11. The Respondent accused the Applicant of wanting this court to exercise discretion in their favour yet they brought the application after undue delay. The notice of withdrawal was filed on 30th May 2019 and served on 13th June 2019. As early as 25th August 2021, the Applicant expressed intention to oppose the notice of withdrawal for not complying with the provisions of order 25 rule 1 and 2. The expressions is contained in the two letters annexed to the further affidavit sworn by the Applicant addressed to the Deputy Registrar ELC and to the Plaintiff’s counsel.
12. In the letter to the Deputy Registrar of the court the Applicant requested to be accorded a mention date for directions. It appears nothing happened and the Applicant did not move the court until this application was filed some two and a half years later. There is no explanation for the delay and as rightly pointed out by the Respondent, the exercise of discretion must be exercised in favour of a party who is diligent.
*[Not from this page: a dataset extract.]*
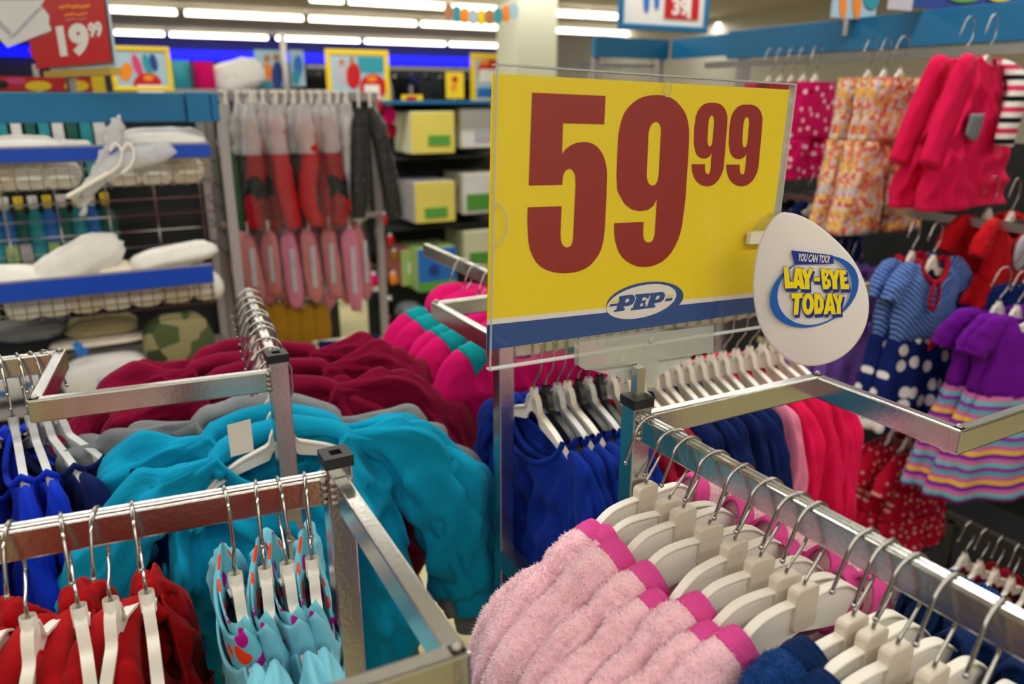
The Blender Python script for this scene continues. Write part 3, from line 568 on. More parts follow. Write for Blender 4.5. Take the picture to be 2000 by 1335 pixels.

13. Having reviewed the pleadings and the submissions rendered, I am not satisfied that the application is merited because the nature of the application did not require much toiling and the reasons for its filing were necessitated by circumstances not occasioned by the Respondent. Secondly, the current application has been brought after inordinate delay without any explanation. The outcome is that the application is dismissed with an order that each party bears their respective costs.